Saturday, February 20, 2010

koh lipe

The island life is chilled to the max - or perhaps to the 'min', as it were. We have been the first customers at Lek's Boomerang, a rustic and charming shack that is a bar on Sunrise Beach the opened on the 14th of Feb. It's interesting to watch the place literally being built around us by a team of enterprising, creative and friendly locals. We were treated like a part of the family by Lek, Chai and Tong and it felt good to be a part of, what I believe, are great beginnings. We all ate dinner together the one night around one big table by candlelight...

No bungalows as of yet (although it's purely my own speculation that there will ever be) so the four of us shared a cheerful blue and orange tent.
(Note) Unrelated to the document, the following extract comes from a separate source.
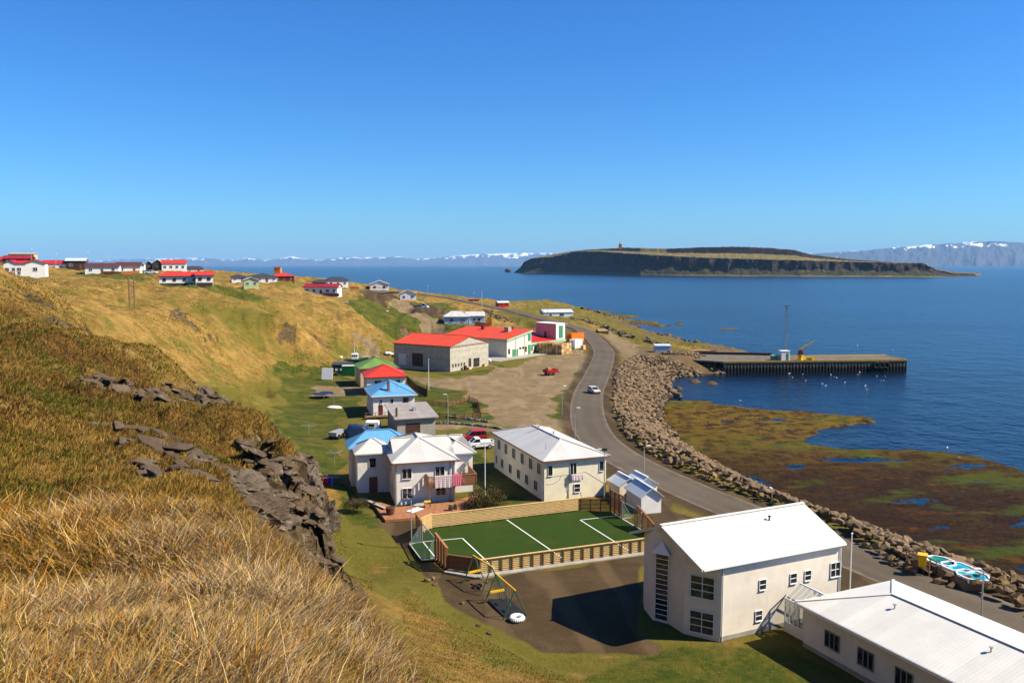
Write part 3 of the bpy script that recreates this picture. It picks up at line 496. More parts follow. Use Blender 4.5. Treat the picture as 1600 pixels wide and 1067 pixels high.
# road: a strip laid on the ground
def spline(P, step=1.0):
    P = [np.array(p, float) for p in P]; out = []
    for i in range(len(P) - 1):
        p0, p1, p2, p3 = P[max(i - 1, 0)], P[i], P[i + 1], P[min(i + 2, len(P) - 1)]; k = max(2, int(np.linalg.norm(p2 - p1) / step))
        for j in range(k): tt = j / k; out.append(.5 * ((2 * p1) + (p2 - p0) * tt + (2 * p0 - 5 * p1 + 4 * p2 - p3) * tt ** 2 + (3 * p1 - p0 - 3 * p2 + p3) * tt ** 3))
    return np.array(out + [P[-1]])
def strip(name, P, width, m, lift=.03, cross=8, prm=True):
    S = spline(P, 1.0); d = np.gradient(S, axis=0); d /= np.linalg.norm(d, axis=1)[:, None]; nrm = np.stack([d[:, 1], -d[:, 0]], 1)
    tt = np.linspace(-.5, .5, cross + 1); G = S[:, None, :] + nrm[:, None, :] * (tt[None, :, None] * (width if np.isscalar(width) else np.interp(np.linspace(0, 1, len(S)), np.linspace(0, 1, len(width)), width)[:, None, None]))
    gz = terr(G[..., 0], G[..., 1]); gz = np.maximum(gz, gz.mean(1, keepdims=True) - .05) + lift + .0006 * np.maximum(0, G[..., 1] - 120) 
    Vv = np.concatenate([G, gz[..., None]], -1).reshape(-1, 3); c1 = cross + 1; i = (np.arange(len(S) - 1)[:, None] * c1 + np.arange(cross)[None]).ravel()
    o = fast(name, Vv, np.stack([i, i + c1, i + c1 + 1, i + 1], 1)[:, ::-1], m, True); lay = o.data.uv_layers.new(name='UV'); li = np.zeros(len(o.data.loops), np.int32); o.data.loops.foreach_get('vertex_index', li)
    lay.data.foreach_set('uv', np.stack([np.tile(tt + .5, len(S))[li], np.repeat(np.arange(len(S)), c1)[li] * 1.0], 1).astype(np.float32).ravel())
    for p in o.data.polygons[:1]:
        if p.normal.z < 0: o.data.flip_normals()
    return props(o, kind='structure')
strip('road', ROADW, 6.4, 'asphalt')
# ------------------------------------------------------------------ island, rocks in the sea, far mountains
def poly_profile(P, x): return np.interp(x, [p[0] for p in P], [p[1] for p in P])
t = NT('island ground'); ob = t.coord('Object'); A1 = t.n('ShaderNodeAttribute', {'attribute_name': 'kind'}); s1 = t.n('ShaderNodeSeparateColor', Color=A1.outputs['Color'])
nn = t.noise(ob, .02, 6, .65); n5 = t.noise(ob, .09, 6, .7)
g_ = t.mix(t.rng(n5, .35, .65), (.13, .10, .025), (.20, .135, .05)); g_ = t.mix(t.rng(nn, .48, .6), g_, (.10, .10, .03))
r_ = t.mix(t.rng(t.noise(t.coord('Object', (1, 1, .9)), .05, 7, .75), .38, .64), (.012, .010, .009), (.045, .034, .028)); tal = t.mix(t.rng(nn, .4, .6), (.028, .034, .010), (.042, .034, .018))
c = t.mix(t.rng(t.math('ADD', s1.outputs[0], t.math('MULTIPLY', t.math('SUBTRACT', n5, .5), .8)), .4, .6), g_, r_); c = t.mix(t.rng(t.math('ADD', s1.outputs[1], t.math('MULTIPLY', t.math('SUBTRACT', nn, .5), 1.2)), .45, .6), c, tal); c = t.mix(s1.outputs[2], c, (.11, .09, .065)); t.out(c, .95, .1); t.bump(n5, .8, 3); M['island'] = t.m
def island():
    px = np.linspace(803, 1536, 800); wl = poly_profile([(803, 427), (900, 428), (1000, 430.5), (1100, 431.5), (1250, 432.6), (1370, 432.8), (1450, 433), (1536, 432)], px)
    base = np.array([gp(a, b, 0) for a, b in zip(px, wl)]); dn = base[:, 1]
    cy = poly_profile([(803, 426.5), (812, 421), (818, 410), (830, 404), (845, 402.5), (860, 402), (892, 395), (893, 393.5), (935, 393.2), (1000, 397.5), (1030, 399.5), (1100, 403), (1180, 405.2), (1250, 407), (1330, 409.5), (1400, 411.3), (1440, 411.2), (1444, 414), (1460, 421), (1485, 426.5), (1520, 427.6), (1524, 431), (1536, 431.8)], px)
    ty = poly_profile([(803, 426), (830, 404), (893, 393), (920, 390.5), (972, 387.6), (1040, 389.5), (1100, 387), (1150, 386.3), (1200, 388), (1240, 391.5), (1262, 398), (1330, 406), (1400, 410.5), (1440, 411.5), (1460, 421), (1536, 432)], px)
    t = np.concatenate([np.linspace(0, 1, 12)[:-1], np.linspace(1, 1.6, 26)[:-1], np.linspace(1.6, 3, 14)[:-1], np.linspace(3, 5, 30)])
    ch = CAM_H - (cy - 413.5) / F_PX * (dn + 60); th = CAM_H - (ty - 413.5) / F_PX * (dn + 330); th = np.maximum(th, ch)
    TT, PX = np.meshgrid(t, px, indexing='ij'); CH = np.broadcast_to(ch, TT.shape); TH = np.broadcast_to(th, TT.shape)
    off = np.interp(TT, [0, 1, 1.6, 3, 4, 5], [0, 45, 62, 260, 340, 700]); d = np.broadcast_to(dn, TT.shape)
    nz = fbm(PX / 14, TT * 2, o=4, s=200); gul = fbm(PX / 8, TT * 1.5, o=4, s=210)
    off = off + sstep(.2, 1, TT) * (1 - sstep(1.7, 2.4, TT)) * (gul * 9 + nz * 22)
    talh = np.clip(.38 + .35 * nz, .1, .62)
    Zi = np.interp(TT, [0, 1, 1.6, 3, 4, 5], [0, 0, 1, 1, 1, 1]) * CH
    Zi = np.where(TT < 1, CH * talh * TT ** .8, Zi); Zi = np.where((TT >= 1) & (TT < 1.6), CH * (talh + (1 - talh) * sstep(1, 1.55, TT)), Zi)
    up = sstep(2.0, 3.1, TT) * .45 + sstep(3.05, 3.3, TT) * .55; Zi = np.where(TT >= 1.6, CH + (TH - CH) * up - sstep(4, 5, TT) * TH, Zi)
    Zi = Zi + (TT > .1) * (fbm(PX / 4, TT * 4, o=4, s=220) * 1.7) * np.clip(CH / 20, 0, 1)
    Xw = (PX - 800) / F_PX * (d + off) ; Yw = d + off
    mk = ((TT >= 1) & (TT < 1.62)) * 1. + ((TT >= 3.05) & (TT < 3.3) & (PX > 1040)) * .9; mk = np.clip(mk, 0, 1); ta = ((TT > .12) & (TT < 1)) * .8; be = (TT < .12) * ((PX > 830) & (PX < 960) | (PX > 1180) & (PX < 1370)) * .8
    V = np.stack([Xw, Yw, Zi - (TT == 0) * .5], -1).reshape(-1, 3); a, b = TT.shape; i = (np.arange(a - 1)[:, None] * b + np.arange(b - 1)[None]).ravel()
    o = fast('island', V, np.stack([i, i + 1, i + b + 1, i + b], 1), 'island', True); ca = o.data.color_attributes.new('kind', 'FLOAT_COLOR', 'POINT'); ca.data.foreach_set('color', np.stack([mk.ravel(), ta.ravel(), be.ravel() * 1., np.ones(mk.size)], 1).astype(np.float32).ravel())
    props(o, kind='structure')
    p = gp(972, 387.6, CAM_H + 26 / F_PX * 2560)
    return p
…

This was fun for 5 nights, but Vin and I splurged a little for a bungalow on the sixth. Princess = me. So the tent was less than comfortable to say the least, but the atmosphere made it all worth it and, at 75B p/n each, it was the ultimate in budget traveller's accommodation.

Having arrived on Koh Lipe at the onset of Chinese New year accommodation was virtually impossible to find. Mental note: chart the local holidays before making travel plans! The "Maldives of Thailand" (as Lipe is known) are an awfully popular tourist destination and prices were rather inflated. Luxury resorts are snapping up beachfront property at a rapid rate (right next door to us at Lek's loomed the laney "Idyllic Resort") which has resulted in overused water supplies, stressed sewerage systems and a lot of litter. Lipe used to be a part of the same national park that Taraotau belongs to but, as a result of the above-mentioned money hungry industry, it had prostituted itself to tourism and lost its marine reserve status.

What appears to have once been a teeming and abundant coral life population has been damaged, broken up and partially destroyed by long-tail boats and ignorant "pharangs" (Thai for white tourist) with no regard for the fact that what they're trampling over are not plants, but in fact living creatures. This made me feel really frustrated and sad and I think volunteering for coral reef restoration just jumped a few places on my list of jobs to consider.

Speaking of jobs, absolute inactivity has been our main activity, immobility our mode of transportation. Excluding an epic swim to a nearby island that Vin and I undertook, a few walks and some sandcastle building, we really didn't do anything on Lipe. Inactivity on such a grand scale is really beginning to get to me. I'm craving intellectual and creative stimulation and I think moving north towards Chaing Mai and finding some form of employment is high on my list at the moment.